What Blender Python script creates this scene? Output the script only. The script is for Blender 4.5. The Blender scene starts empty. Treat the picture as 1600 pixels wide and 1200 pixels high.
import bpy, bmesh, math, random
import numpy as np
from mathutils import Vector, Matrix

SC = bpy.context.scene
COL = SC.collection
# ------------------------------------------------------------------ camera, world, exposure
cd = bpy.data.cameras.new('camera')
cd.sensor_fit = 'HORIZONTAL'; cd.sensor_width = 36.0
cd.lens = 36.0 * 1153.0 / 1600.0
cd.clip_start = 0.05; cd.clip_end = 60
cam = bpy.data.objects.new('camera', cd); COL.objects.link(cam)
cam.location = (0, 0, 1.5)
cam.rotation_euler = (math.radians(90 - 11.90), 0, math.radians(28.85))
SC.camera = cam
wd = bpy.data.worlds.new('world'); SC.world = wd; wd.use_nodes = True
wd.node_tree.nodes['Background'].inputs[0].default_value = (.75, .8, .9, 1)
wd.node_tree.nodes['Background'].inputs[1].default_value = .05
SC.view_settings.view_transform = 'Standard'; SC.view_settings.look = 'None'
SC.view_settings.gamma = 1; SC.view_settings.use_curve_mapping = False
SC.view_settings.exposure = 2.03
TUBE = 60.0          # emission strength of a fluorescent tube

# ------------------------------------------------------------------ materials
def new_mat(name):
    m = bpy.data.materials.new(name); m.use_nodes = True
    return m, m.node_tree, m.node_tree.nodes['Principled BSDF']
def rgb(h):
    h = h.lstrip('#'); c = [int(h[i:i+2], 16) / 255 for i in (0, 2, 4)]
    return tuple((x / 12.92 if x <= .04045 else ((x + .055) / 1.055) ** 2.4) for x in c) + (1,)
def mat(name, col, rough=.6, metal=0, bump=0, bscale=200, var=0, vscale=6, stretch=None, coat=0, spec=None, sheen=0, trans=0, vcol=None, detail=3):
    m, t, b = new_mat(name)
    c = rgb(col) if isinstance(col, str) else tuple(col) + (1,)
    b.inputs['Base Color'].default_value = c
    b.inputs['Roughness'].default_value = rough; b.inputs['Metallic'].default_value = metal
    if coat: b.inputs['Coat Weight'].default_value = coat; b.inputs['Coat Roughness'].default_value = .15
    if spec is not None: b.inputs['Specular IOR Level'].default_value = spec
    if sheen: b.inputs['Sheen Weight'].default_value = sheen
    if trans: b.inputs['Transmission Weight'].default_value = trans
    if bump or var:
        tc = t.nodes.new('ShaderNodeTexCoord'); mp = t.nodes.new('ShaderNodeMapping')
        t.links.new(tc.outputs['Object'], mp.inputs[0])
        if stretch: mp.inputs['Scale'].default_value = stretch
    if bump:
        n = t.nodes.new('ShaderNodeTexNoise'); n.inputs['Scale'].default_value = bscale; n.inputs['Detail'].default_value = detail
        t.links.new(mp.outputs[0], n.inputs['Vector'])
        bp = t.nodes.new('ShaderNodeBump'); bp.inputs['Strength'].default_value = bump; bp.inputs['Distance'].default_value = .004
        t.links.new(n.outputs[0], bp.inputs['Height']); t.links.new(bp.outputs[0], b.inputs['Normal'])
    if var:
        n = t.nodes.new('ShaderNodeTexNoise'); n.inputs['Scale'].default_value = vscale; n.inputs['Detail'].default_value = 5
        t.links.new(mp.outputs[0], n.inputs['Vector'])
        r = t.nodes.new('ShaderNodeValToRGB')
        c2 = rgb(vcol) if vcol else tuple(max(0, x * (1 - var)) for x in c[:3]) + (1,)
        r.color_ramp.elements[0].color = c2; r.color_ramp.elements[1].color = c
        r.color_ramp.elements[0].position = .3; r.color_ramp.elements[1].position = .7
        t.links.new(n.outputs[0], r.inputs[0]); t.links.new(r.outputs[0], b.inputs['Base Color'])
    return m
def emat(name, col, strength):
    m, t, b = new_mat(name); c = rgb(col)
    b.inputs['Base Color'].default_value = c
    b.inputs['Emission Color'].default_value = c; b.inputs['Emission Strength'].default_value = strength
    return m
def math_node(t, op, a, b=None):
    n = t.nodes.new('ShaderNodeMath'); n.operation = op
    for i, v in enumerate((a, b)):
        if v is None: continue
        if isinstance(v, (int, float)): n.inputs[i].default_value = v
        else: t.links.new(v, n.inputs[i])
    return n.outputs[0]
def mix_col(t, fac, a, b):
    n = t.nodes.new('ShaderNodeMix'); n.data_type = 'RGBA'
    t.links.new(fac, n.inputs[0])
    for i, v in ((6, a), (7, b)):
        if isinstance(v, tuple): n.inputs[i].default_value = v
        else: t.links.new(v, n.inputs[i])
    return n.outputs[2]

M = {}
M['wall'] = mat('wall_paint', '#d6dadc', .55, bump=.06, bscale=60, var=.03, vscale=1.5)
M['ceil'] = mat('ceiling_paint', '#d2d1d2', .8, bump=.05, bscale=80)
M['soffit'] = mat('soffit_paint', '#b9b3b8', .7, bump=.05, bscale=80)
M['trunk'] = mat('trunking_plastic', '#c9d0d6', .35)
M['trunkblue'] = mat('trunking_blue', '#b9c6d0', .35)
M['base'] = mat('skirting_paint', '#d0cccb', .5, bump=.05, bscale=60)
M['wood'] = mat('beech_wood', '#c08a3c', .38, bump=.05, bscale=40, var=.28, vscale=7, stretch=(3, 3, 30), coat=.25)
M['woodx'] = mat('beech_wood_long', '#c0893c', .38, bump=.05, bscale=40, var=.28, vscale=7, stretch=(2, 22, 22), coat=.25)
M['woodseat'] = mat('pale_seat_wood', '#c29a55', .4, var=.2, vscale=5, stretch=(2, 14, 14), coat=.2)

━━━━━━

# Exercise prompt
Reproduce every line above without error.

# Correct output
What Blender Python script creates this scene? Output the script only. The script is for Blender 4.5. The Blender scene starts empty. Treat the picture as 1600 pixels wide and 1200 pixels high.
import bpy, bmesh, math, random
import numpy as np
from mathutils import Vector, Matrix

SC = bpy.context.scene
COL = SC.collection
# ------------------------------------------------------------------ camera, world, exposure
cd = bpy.data.cameras.new('camera')
cd.sensor_fit = 'HORIZONTAL'; cd.sensor_width = 36.0
cd.lens = 36.0 * 1153.0 / 1600.0
cd.clip_start = 0.05; cd.clip_end = 60
cam = bpy.data.objects.new('camera', cd); COL.objects.link(cam)
cam.location = (0, 0, 1.5)
cam.rotation_euler = (math.radians(90 - 11.90), 0, math.radians(28.85))
SC.camera = cam
wd = bpy.data.worlds.new('world'); SC.world = wd; wd.use_nodes = True
wd.node_tree.nodes['Background'].inputs[0].default_value = (.75, .8, .9, 1)
wd.node_tree.nodes['Background'].inputs[1].default_value = .05
SC.view_settings.view_transform = 'Standard'; SC.view_settings.look = 'None'
SC.view_settings.gamma = 1; SC.view_settings.use_curve_mapping = False
SC.view_settings.exposure = 2.03
TUBE = 60.0          # emission strength of a fluorescent tube

# ------------------------------------------------------------------ materials
def new_mat(name):
    m = bpy.data.materials.new(name); m.use_nodes = True
    return m, m.node_tree, m.node_tree.nodes['Principled BSDF']
def rgb(h):
    h = h.lstrip('#'); c = [int(h[i:i+2], 16) / 255 for i in (0, 2, 4)]
    return tuple((x / 12.92 if x <= .04045 else ((x + .055) / 1.055) ** 2.4) for x in c) + (1,)
def mat(name, col, rough=.6, metal=0, bump=0, bscale=200, var=0, vscale=6, stretch=None, coat=0, spec=None, sheen=0, trans=0, vcol=None, detail=3):
    m, t, b = new_mat(name)
    c = rgb(col) if isinstance(col, str) else tuple(col) + (1,)
    b.inputs['Base Color'].default_value = c
    b.inputs['Roughness'].default_value = rough; b.inputs['Metallic'].default_value = metal
    if coat: b.inputs['Coat Weight'].default_value = coat; b.inputs['Coat Roughness'].default_value = .15
    if spec is not None: b.inputs['Specular IOR Level'].default_value = spec
    if sheen: b.inputs['Sheen Weight'].default_value = sheen
    if trans: b.inputs['Transmission Weight'].default_value = trans
    if bump or var:
        tc = t.nodes.new('ShaderNodeTexCoord'); mp = t.nodes.new('ShaderNodeMapping')
        t.links.new(tc.outputs['Object'], mp.inputs[0])
        if stretch: mp.inputs['Scale'].default_value = stretch
    if bump:
        n = t.nodes.new('ShaderNodeTexNoise'); n.inputs['Scale'].default_value = bscale; n.inputs['Detail'].default_value = detail
        t.links.new(mp.outputs[0], n.inputs['Vector'])
        bp = t.nodes.new('ShaderNodeBump'); bp.inputs['Strength'].default_value = bump; bp.inputs['Distance'].default_value = .004
        t.links.new(n.outputs[0], bp.inputs['Height']); t.links.new(bp.outputs[0], b.inputs['Normal'])
    if var:
        n = t.nodes.new('ShaderNodeTexNoise'); n.inputs['Scale'].default_value = vscale; n.inputs['Detail'].default_value = 5
        t.links.new(mp.outputs[0], n.inputs['Vector'])
        r = t.nodes.new('ShaderNodeValToRGB')
        c2 = rgb(vcol) if vcol else tuple(max(0, x * (1 - var)) for x in c[:3]) + (1,)
        r.color_ramp.elements[0].color = c2; r.color_ramp.elements[1].color = c
        r.color_ramp.elements[0].position = .3; r.color_ramp.elements[1].position = .7
        t.links.new(n.outputs[0], r.inputs[0]); t.links.new(r.outputs[0], b.inputs['Base Color'])
    return m
def emat(name, col, strength):
    m, t, b = new_mat(name); c = rgb(col)
    b.inputs['Base Color'].default_value = c
    b.inputs['Emission Color'].default_value = c; b.inputs['Emission Strength'].default_value = strength
    return m
def math_node(t, op, a, b=None):
    n = t.nodes.new('ShaderNodeMath'); n.operation = op
    for i, v in enumerate((a, b)):
        if v is None: continue
        if isinstance(v, (int, float)): n.inputs[i].default_value = v
        else: t.links.new(v, n.inputs[i])
    return n.outputs[0]
def mix_col(t, fac, a, b):
    n = t.nodes.new('ShaderNodeMix'); n.data_type = 'RGBA'
    t.links.new(fac, n.inputs[0])
    for i, v in ((6, a), (7, b)):
        if isinstance(v, tuple): n.inputs[i].default_value = v
        else: t.links.new(v, n.inputs[i])
    return n.outputs[2]

M = {}
M['wall'] = mat('wall_paint', '#d6dadc', .55, bump=.06, bscale=60, var=.03, vscale=1.5)
M['ceil'] = mat('ceiling_paint', '#d2d1d2', .8, bump=.05, bscale=80)
M['soffit'] = mat('soffit_paint', '#b9b3b8', .7, bump=.05, bscale=80)
M['trunk'] = mat('trunking_plastic', '#c9d0d6', .35)
M['trunkblue'] = mat('trunking_blue', '#b9c6d0', .35)
M['base'] = mat('skirting_paint', '#d0cccb', .5, bump=.05, bscale=60)
M['wood'] = mat('beech_wood', '#c08a3c', .38, bump=.05, bscale=40, var=.28, vscale=7, stretch=(3, 3, 30), coat=.25)
M['woodx'] = mat('beech_wood_long', '#c0893c', .38, bump=.05, bscale=40, var=.28, vscale=7, stretch=(2, 22, 22), coat=.25)
M['woodseat'] = mat('pale_seat_wood', '#c29a55', .4, var=.2, vscale=5, stretch=(2, 14, 14), coat=.2)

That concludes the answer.